Vivimos rodeados de fantasmagorías,
de ideas y conceptos sistematizados y articulados en instrumentos teóricos y lógicos
que proceden de la teología, ciencia que ocupa un sitial de honor en el estudio
de espectros fantasmales, entre los que se encuentra aquellos que se
manifiestan a través de la representación jurídica y la legalidad, que en su
pretensión de generalidad no tienen existencia real.
Específicamente,
la teología del derecho constituye una rama de estudio fundamental en la
configuración de un sistema arbitrario, orientado a la ordenación de la
sociedad a través del ensueño legal, sosteniendo, induciendo e incitando
permanentemente a la necesidad de la fantasía del orden jurídico en respuesta a
los problemas de dicha sociedad; por consiguiente, tratándose de espectros
fantasmagóricos y su inexistencia real, cuando nos proponemos emprender un análisis
e interpretación de la realidad social en tiempo presente, resulta obvio que
toda instrumentación legal, siendo de naturaleza espectral, es inútil.
Si presuponemos que la idea de este orden
jurídico sea respuesta a los problemas de la sociedad, entonces estas continuas
e interminables soluciones de problemas y satisfacciones de necesidades que
surgen a través de la creación y fortalecimiento de este abarrotado aparataje
legislativo, estarían directamente relacionadas con las ideas de bienestar y
progreso, puesto que se cree que es una mejora en pro de alcanzar una mayor
felicidad social y armonía colectiva.
Por otro lado, asumiendo que la
historia sea la ciencia que estudia el desarrollo sistemático de hechos
ocurridos en tiempo pasado o presente (pasado inmediato) y su incidencia en el
futuro, si nos referimos específicamente a la realidad del pasado inmediato y
su interpretación teológica del derecho, pareciera que la historia habría de
ser la historia del bienestar y progreso de la sociedad, y de ser así, sería la
misma historia de la libertad y la servidumbre humana, sencillamente porque no
hay ninguna ley que sea promulgada en virtud del bienestar y progreso que no
atente contra la libertad o en contra de nuestra servidumbre, si fuera el caso
que estimemos que las leyes nos hace libres.
Si nos proponemos la tarea de conceptualizar,
definir, describir y caracterizar la libertad, veremos que es inevitable lograr
tal cometido sin hacer mención de una palabra clave o descriptor, y me refiero
específicamente al término “autonomía”; análogamente, si emprendemos esta misma
tarea de caracterizar el opuesto de libertad, es decir, la servidumbre,
igualmente encontraremos que es ineludible hacer referencia al término
“heteronomía”, que obviamente es contraria a la “autonomía”.

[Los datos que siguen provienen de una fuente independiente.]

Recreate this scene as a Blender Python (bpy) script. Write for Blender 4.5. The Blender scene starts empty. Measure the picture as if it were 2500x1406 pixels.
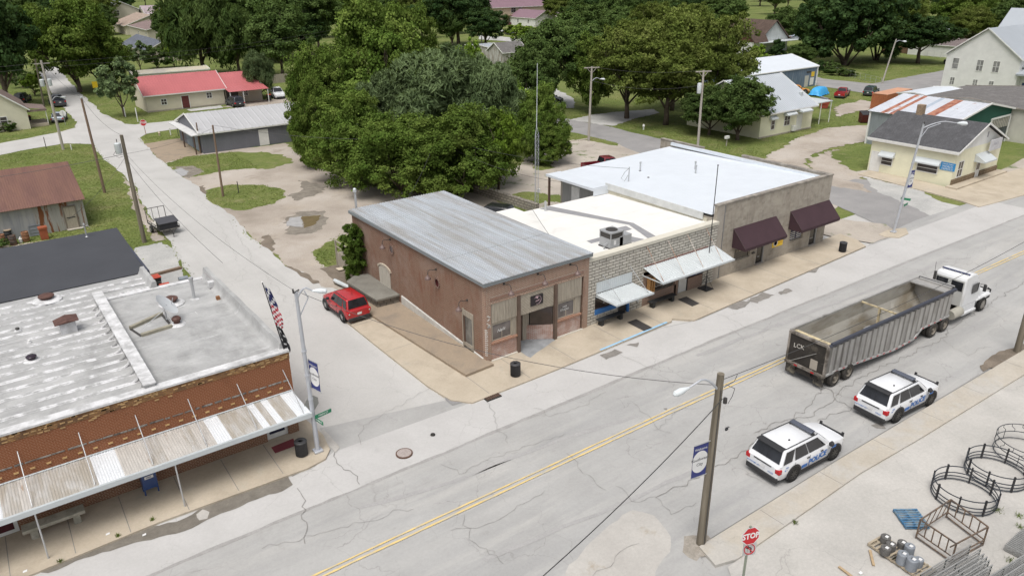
import bpy, bmesh, math, random
import numpy as np
from mathutils import Vector, Matrix
SC = bpy.context.scene
COL = SC.collection
R = math.radians
rnd = random.Random(7)
# ---------------------------------------------------------------- camera
FL, CX, CY = 1832.98, 1250.0, 703.0
CAMP = np.array([-22.440, -33.301, 22.2])
_p, _r, _y = R(23.1327), R(-.47147), R(36.2238)
_f = np.array([math.cos(_p)*math.sin(_y), math.cos(_p)*math.cos(_y), -math.sin(_p)])
_rt = np.array([math.cos(_y), -math.sin(_y), 0.0]); _up = np.cross(_rt, _f)
_rt, _up = math.cos(_r)*_rt+math.sin(_r)*_up, -math.sin(_r)*_rt+math.cos(_r)*_up
cam = bpy.data.objects.new('camera', bpy.data.cameras.new('camera')); COL.objects.link(cam)
M = Matrix.Identity(4)
for i in range(3):
    M[i][0], M[i][1], M[i][2], M[i][3] = _rt[i], _up[i], -_f[i], CAMP[i]
cam.matrix_world = M
cam.data.sensor_width = 36; cam.data.lens = FL*36/2500
cam.data.clip_start = .5; cam.data.clip_end = 4000
SC.camera = cam
# ---------------------------------------------------------------- sky and sun (bright overcast day)
W = bpy.data.worlds.new('World'); SC.world = W; W.use_nodes = True
nt = W.node_tree; nt.nodes.clear()
sky = nt.nodes.new('ShaderNodeTexSky'); sky.sky_type = 'NISHITA'; sky.sun_disc = False
SUN_EL, SUN_AZ = R(66), R(238)
sky.sun_elevation = SUN_EL; sky.sun_rotation = SUN_AZ
sky.air_density = 1.0; sky.dust_density = 5.0; sky.ozone_density = 1.0
hsv = nt.nodes.new('ShaderNodeHueSaturation'); hsv.inputs['Saturation'].default_value = .28
bg = nt.nodes.new('ShaderNodeBackground'); bg.inputs[1].default_value = .13
wo = nt.nodes.new('ShaderNodeOutputWorld')
nt.links.new(sky.outputs[0], hsv.inputs['Color']); nt.links.new(hsv.outputs[0], bg.inputs[0]); nt.links.new(bg.outputs[0], wo.inputs[0])
sl = bpy.data.lights.new('sun', 'SUN'); sl.energy = 1.9; sl.angle = R(35); sl.color = (1, .965, .91)
so = bpy.data.objects.new('sun', sl); COL.objects.link(so)
_sd = Vector((math.sin(SUN_AZ)*math.cos(SUN_EL), math.cos(SUN_AZ)*math.cos(SUN_EL), math.sin(SUN_EL)))
so.rotation_euler = _sd.to_track_quat('Z', 'Y').to_euler(); so.location = (0, 0, 60)
VS = SC.view_settings
VS.view_transform = 'Standard'; VS.look = 'None'; VS.gamma = 1; VS.exposure = .1
SC.cycles.max_bounces = 5; SC.cycles.diffuse_bounces = 3; SC.cycles.glossy_bounces = 2
SC.cycles.transmission_bounces = 2; SC.cycles.transparent_max_bounces = 4
# ---------------------------------------------------------------- places
def G(x, y, z=0.0):
    "point at height z seen at photo pixel x, y (used only to read positions off the survey)"
    d = _f*FL+_rt*(x-CX)-_up*(y-CY); t = (z-CAMP[2])/d[2]
    q = CAMP+d*t
    return Vector((q[0], q[1], z))
def PXH(base, y):
    "height of a vertical thing on base whose top is seen at row y"
    lo, hi = 0.0, 60.0
    for _ in range(40):
        m = (lo+hi)/2; v = np.array([base[0], base[1], base[2]+m])-CAMP
        py = CY-FL*(v@_up)/(v@_f)
        if py > y: lo = m
        else: hi = m
    return lo
def PXM(base):
    "pixels per metre there"
    v = np.array([base[0], base[1], base[2]])-CAMP
    return FL/(v@_f)
# ---------------------------------------------------------------- materials
MATS = {}
def _nt(name, rough=.8, metal=0.0, spec=.5):
    m = bpy.data.materials.new(name); m.use_nodes = True
    t = m.node_tree; b = t.nodes['Principled BSDF']
    b.inputs['Roughness'].default_value = rough; b.inputs['Metallic'].default_value = metal
    b.inputs['Specular IOR Level'].default_value = spec
    return m, t, b
def N(t, kind, **kw):
    n = t.nodes.new(kind)
    for k, v in kw.items():
        if k in n.inputs: n.inputs[k].default_value = v
        else: setattr(n, k, v)
    return n
def noise(t, vec, scale, detail=4, rough=.6, dist=0.0):
    n = N(t, 'ShaderNodeTexNoise'); n.inputs['Scale'].default_value = scale
    n.inputs['Detail'].default_value = detail; n.inputs['Roughness'].default_value = rough; n.inputs['Distortion'].default_value = dist
    if vec is not None: t.links.new(vec, n.inputs['Vector'])
    return n.outputs['Fac']
def ramp(t, fac, stops):
    r = N(t, 'ShaderNodeValToRGB'); e = r.color_ramp.elements
    while len(e) < len(stops): e.new(.5)
    for k, (p, c) in enumerate(stops):
        e[k].position = p; e[k].color = (c, c, c, 1) if isinstance(c, (int, float)) else (*c, 1)
    t.links.new(fac, r.inputs[0]); return r.outputs[0]
def mix(t, fac, a, b, mode='MIX'):
    m = N(t, 'ShaderNodeMixRGB'); m.blend_type = mode
    for s, v in ((0, fac), (1, a), (2, b)):
        if hasattr(v, 'links') or hasattr(v, 'is_linked'): t.links.new(v, m.inputs[s])
        else: m.inputs[s].default_value = v if s == 0 else ((*v, 1) if len(v) == 3 else v)
    return m.outputs[0]
def vecn(t, kind='obj', scale=None, rot=None):
    if kind == 'uv': v = N(t, 'ShaderNodeUVMap').outputs[0]
    elif kind == 'world': v = N(t, 'ShaderNodeNewGeometry').outputs['Position']
    else: v = N(t, 'ShaderNodeTexCoord').outputs['Object']
    if scale or rot:
        mp = N(t, 'ShaderNodeMapping'); t.links.new(v, mp.inputs[0])
        if scale: mp.inputs['Scale'].default_value = scale
        if rot: mp.inputs['Rotation'].default_value = rot
        v = mp.outputs[0]
    return v
def bump(t, b, h, strength=.3, dist=.02):
    n = N(t, 'ShaderNodeBump'); n.inputs['Strength'].default_value = strength; n.inputs['Distance'].default_value = dist
    t.links.new(h, n.inputs['Height']); t.links.new(n.outputs[0], b.inputs['Normal'])
def mat(name, col, rough=.75, metal=0.0, var=.12, scale=1.5, spec=.4, col2=None, lo=.4, hi=.6, coord='obj', stretch=None, fine=0.0, bmp=0.0):
    "colour with mottled variation; col2 mixes in as blotches"
    if name in MATS: return MATS[name]
    m, t, b = _nt(name, rough, metal, spec)
    v = vecn(t, coord, stretch)
    n1 = noise(t, v, scale, 5)
    a = tuple(c*(1-var) for c in col); d = tuple(min(1, c*(1+var)) for c in col)
    c = ramp(t, n1, [(.3, a), (.7, d)])
    if col2:
        n2 = noise(t, v, scale*.6, 6, .65, .4)
        c = mix(t, ramp(t, n2, [(lo, 0), (hi, 1)]), c, col2)
    if fine:
        n3 = noise(t, v, 40, 3, .8)
        c = mix(t, 1.0, c, ramp(t, n3, [(.3, 1-fine), (.7, 1+fine*.4)]), 'MULTIPLY')
    t.links.new(c, b.inputs['Base Color'])
    if bmp: bump(t, b, noise(t, v, scale*12, 4), bmp)
    MATS[name] = m; return m
def flat(name, col, rough=.6, metal=0.0, spec=.5, emit=0):
    if name in MATS: return MATS[name]
    m, t, b = _nt(name, rough, metal, spec)
    v = vecn(t); c = ramp(t, noise(t, v, 3.0, 3), [(.3, tuple(x*.93 for x in col)), (.7, tuple(min(1, x*1.05) for x in col))])
    t.links.new(c, b.inputs['Base Color'])
    MATS[name] = m; return m
def paint(name, col, rough=.25):
    if name in MATS: return MATS[name]
    m, t, b = _nt(name, rough, 0, .5)
    v = vecn(t); n = noise(t, v, 2.2, 5)
    t.links.new(mix(t, ramp(t, n, [(.45, 0), (.8, .35)]), col, tuple(.75*c+.06 for c in col)), b.inputs['Base Color'])
    b.inputs['Coat Weight'].default_value = .35; b.inputs['Coat Roughness'].default_value = .12
    MATS[name] = m; return m
def glass(name, col=(.02, .024, .028), rough=.08):
    if name in MATS: return MATS[name]
    m, t, b = _nt(name, rough, 0, .6); v = vecn(t)
    t.links.new(ramp(t, noise(t, v, 1.3, 2), [(.35, col), (.7, tuple(c*2.2 for c in col))]), b.inputs['Base Color'])
    MATS[name] = m; return m
def brickmat(name, c1, c2, mortar, bw=.21, bh=.072, ms=.012, worn=None, wlo=.5, whi=.62, rough=.9, offset=.5, wsc=.45, stain=None, slo=.55, shi=.75, bmpd=.01, dk=.6):
    if name in MATS: return MATS[name]
    m, t, b = _nt(name, rough, 0, .2)
    v = vecn(t, 'uv')
    br = N(t, 'ShaderNodeTexBrick'); br.offset = offset
    for k, x in (('Scale', 1.0), ('Mortar Size', ms), ('Mortar Smooth', .2), ('Bias', 0.0), ('Brick Width', bw), ('Row Height', bh)): br.inputs[k].default_value = x
    nv = N(t, 'ShaderNodeTexNoise'); nv.inputs['Scale'].default_value = 5; t.links.new(v, nv.inputs['Vector'])
    dm = N(t, 'ShaderNodeVectorMath', operation='MULTIPLY_ADD'); t.links.new(nv.outputs['Color'], dm.inputs[0]); dm.inputs[1].default_value = (.02, .02, 0); t.links.new(v, dm.inputs[2])
    t.links.new(dm.outputs[0], br.inputs['Vector'])
    n0 = noise(t, v, 1.7, 6)
    ca = mix(t, ramp(t, n0, [(.35, 0), (.65, 1)]), c1, c2); cb = mix(t, ramp(t, n0, [(.3, 0), (.7, 1)]), c2, tuple(x*dk for x in c1))
    t.links.new(ca, br.inputs['Color1']); t.links.new(cb, br.inputs['Color2']); br.inputs['Mortar'].default_value = (*mortar, 1)
    c = br.outputs['Color']
    if worn:
        n = noise(t, v, wsc, 8, .68, .5); c = mix(t, ramp(t, n, [(wlo, 0), (whi, .8)]), c, worn)
    if stain:
        mp = N(t, 'ShaderNodeMapping'); mp.inputs['Scale'].default_value = (1.5, .5, 1); t.links.new(v, mp.inputs[0])
        n = noise(t, mp.outputs[0], 1.1, 7, .7, .3); c = mix(t, ramp(t, n, [(slo, 0), (shi, .75)]), c, stain)
    t.links.new(c, b.inputs['Base Color'])
    inv = N(t, 'ShaderNodeInvert'); t.links.new(br.outputs['Fac'], inv.inputs['Color'])
    bump(t, b, inv.outputs[0], .6, bmpd)
    MATS[name] = m; return m
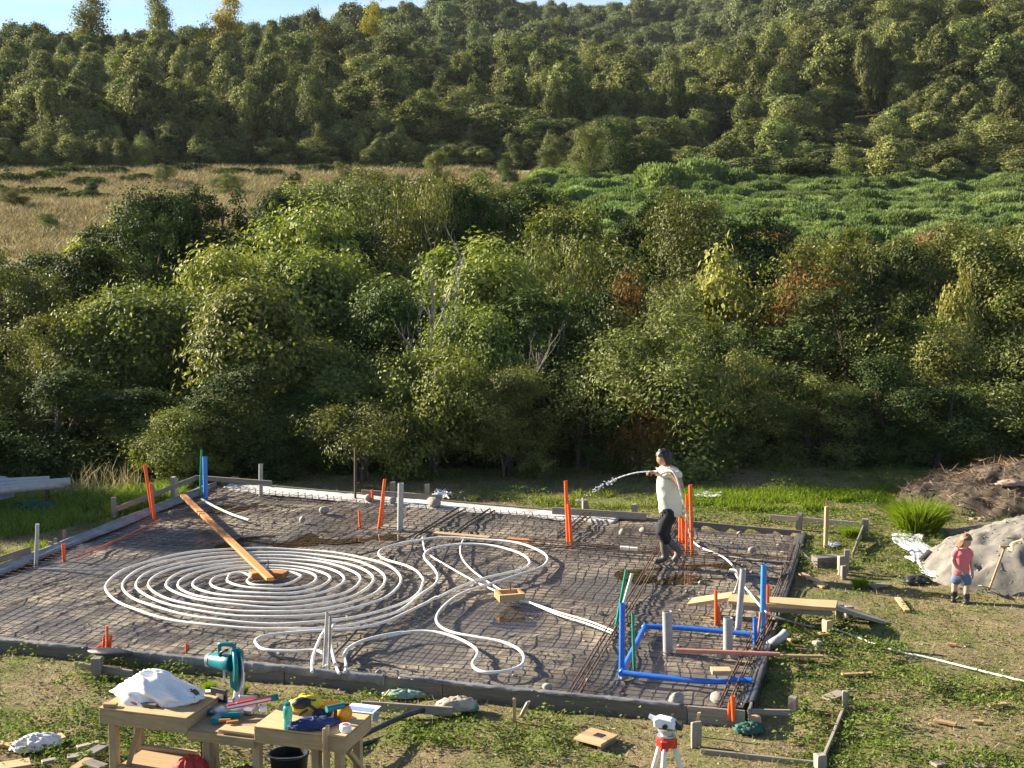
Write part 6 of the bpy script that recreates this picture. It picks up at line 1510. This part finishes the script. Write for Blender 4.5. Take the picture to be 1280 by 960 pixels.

Este recorrido que iniciamos en la
teología del derecho y ha llegado a la autonomía, pasando por la relación
histórica entre el bienestar y progreso de la sociedad y la libertad, nos
conduce nuevamente a la teología del derecho, puesto que la autonomía en su
definición común, designa la facultad, condición o capacidad de un individuo
para darse sus propias leyes, mientras que en la definición frecuente de
heteronomía, esta capacidad que caracteriza a la autonomía es sometida a las formas
jurídicas, lo real es la norma legal y toda norma legal es exterior a cualquier
individuo.
Aquí
vemos, como la idea de las “leyes naturales” y lo “universal” funcionan como
instrumentos de naturalización de artificios, muy útiles para establecer las
relaciones de yugo y dominación. La autonomía a la que me refiero trasciende la
concepción de la teología del derecho; la autonomía a la que me refiero tiene
que ver con la “voluntad de poder” o las fuerzas constitutivas de los
individuos para desarrollarse plenamente en sí mismos, tanto en capacidades
como en recursos que necesite para lograr dicho desarrollo.